Gavrilo Princip, a member of the assassin group, gave up and went to a deli to get a sandwich after the failed attempt. On his way out the door, he spotted the Archduke's car pass by. The driver of the car realized he made a wrong turn and began backing up, but the engine jammed and the car stalled right in front of Princip. Princip killed the Archduke and WWI was started as a result.


Laddie wrote:
seriously crazy coincidences can happen in real life:

Strange but true ... here's Linkiness.

I wouldn't call it "jumping the shark" so much as a bit of contrivance, but stranger things have happened.

My world includes a lot of similar "contrivance" ... for some reason the PCs always seem to find themselves connected to people that are unknowing pawns of one-or-another metaplot (there are several). No matter where they go in the world, they can always get involved with something grand and sinister (for or against, I suppose) if they so desire. Or they can walk away ... whatever. That's what make them PCs rather than NPCs ... the availability of opportunities, options and choices to influence history that just don't happen to most of us.

FWIW,

Rez

The Exchange

:)


Rezdave wrote:
Laddie wrote:
seriously crazy coincidences can happen in real life:

Strange but true ... here's Linkiness.

I wouldn't call it "jumping the shark" so much as a bit of contrivance, but stranger things have happened.

Right, I was going to link a source, but forgot. Thanks for that.

I know dramatic pre-destination gets a lot of bad play these days as leading an audience on, but at the end of the day, there's something about all tropes that resonate with people in general. Don't be afraid to use it, players want dramatic more than they want to be sitting around doing nothing.

Bah, I thought of some more advice for OP too...

If the players are really fixated on sitting around the tavern hitting on the staff and getting drunk instead of following up on those clues, they may just need to relax from high adventure for a while. Let them goof off a while or run a light-hearted one-off adventure.

Even the most mercenary min/maxer has some motivation you can exploit. Even if it's one sentence, it might be in their background, or maybe they put one rank in Profession(Beer Taster). If they aren't interested in a contract worth a billion gold, they may jump at the chance to get a keg of rare beer or a pet monkey instead. They'll be willing to chase a pick-pocket through the nine hells too, as long as they can get their money back. You don't want to lead them by the nose too much, but no player has a problem with leading themselves by the nose.

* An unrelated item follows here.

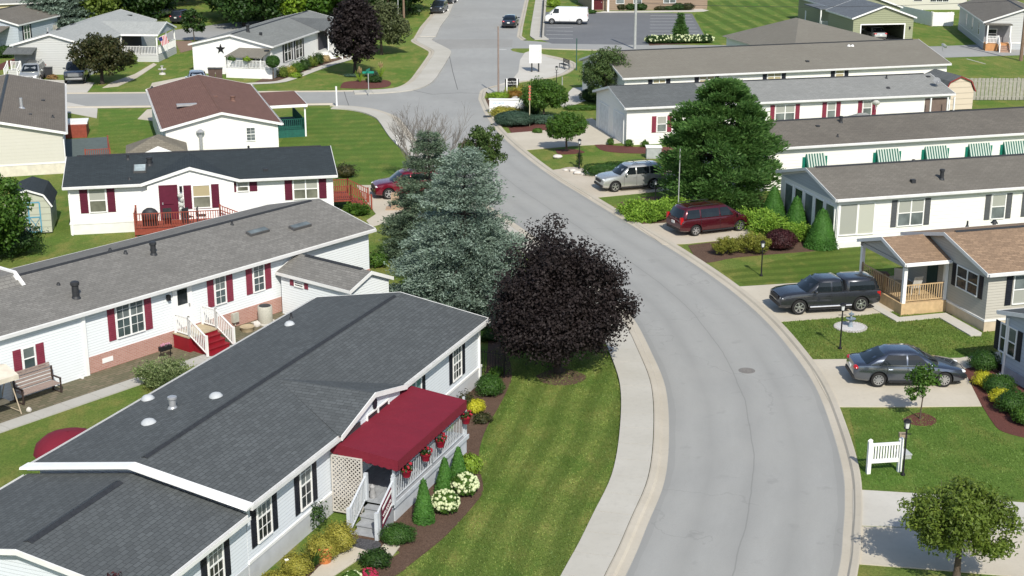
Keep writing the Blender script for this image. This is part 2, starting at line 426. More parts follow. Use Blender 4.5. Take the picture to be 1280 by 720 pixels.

With any adventure, there's also a chance it was designed more for GMs than players and that may be the reason they may not like the bait. Since pre-fabs are designed to appeal to GMs, that actually happens pretty often with ad copy that reads, 'The perfect way to torture your players.' You also end up with a lot of GM Rage adventures loaded with trapped choices, swerves and twists designed to 'teach players a lesson' and basically punish them for doing the sort of things players do. Did you kill that kobold? You need to be more open-minded because he was a key NPC and now the adventure's shot. Did you pick up the totally rad sword instead of the dog poop? I guess you've learned your lesson about greed because now you're CURSED! Did you fight that sailor that picked a fight with you? Well you just made the worst mistake of your life because Stringy Bill has a natural 25 strength, naturally!

Never underestimate a player's desire to be a part of an adventure and advance the story either. Killy McOptimised seems to love nothing but battle, but if he's rolling dice instead of clicking a mouse, he -gets- table gaming on some level and he wants to be as much a part of the story as anyone else. If they're trying any which way they can to advance the story and they're just not hitting the right mark, that's still interest in the adventure. Make an adjustment before they lose that interest. If they're coming up with things that are a hundred times more interesting than what was planned and working hard, reward the for that, let them re-write your story a little.